PHOTO: CHIANG YING-YING, TAIPEI TIMES
Bush was the host of the lunch, which attracted nearly 100 government officials, scholars and friends of Taiwan. Hsiao is in Washington at the head of a 24-member DPP group in the US for a 10-day training course on US Taiwan policy and US party preparations for next year's elections.
Commenting on the referendum, Hsiao said, "What we really want to see is a normalization of the concept of the referendum identified with public policy issues, just like the United States."
"This is in response to what we see as paralysis in the current system [of handling contentious issues in Taiwan]", she said.
Lack of legal basis
"What we're really talking about are a series of public welfare issues," she said.
Hsiao said that while the Constitution allows referendums, there is no law to regulate them.
"If we have a referendum before we pass a law, that referendum will not have any legally binding power," she said. "It would be used for consultative purposes.

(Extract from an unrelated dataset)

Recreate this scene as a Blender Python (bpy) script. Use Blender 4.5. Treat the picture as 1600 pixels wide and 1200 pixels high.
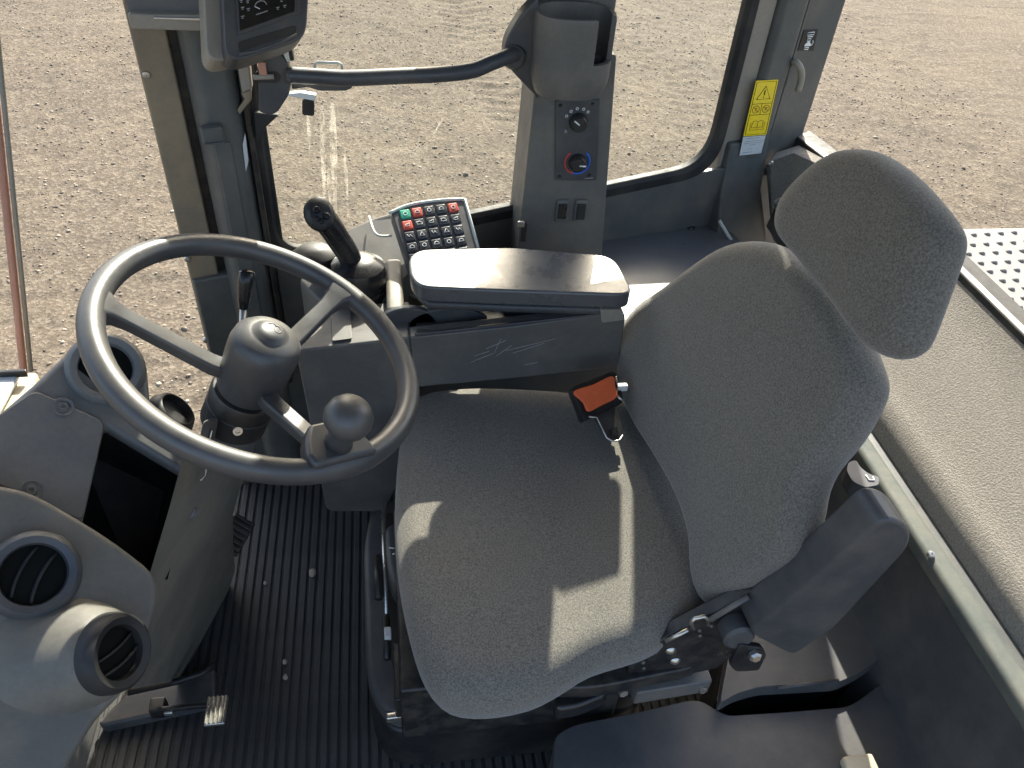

It will be used for mobilizing enough public pressure to enable progress in our country to overcome the stagnation and paralysis that we all see in our legislature, to overcome the structural problems we have between the executive and legislative branches."
Policy tool
She said a referendum could be used to deal with issues such as the Fourth Nuclear Power Plant, legislative reform, changes to the electoral system and cutting down on the number of legislators.
"These issues are not going to get through the normal process, given our political culture in Taiwan and given what we can see in party politics in the next year and in the next few years," she said.
She described the current blowup over the referendum issue a "serious misunderstanding of the referendums we're talking about in Taiwan right now."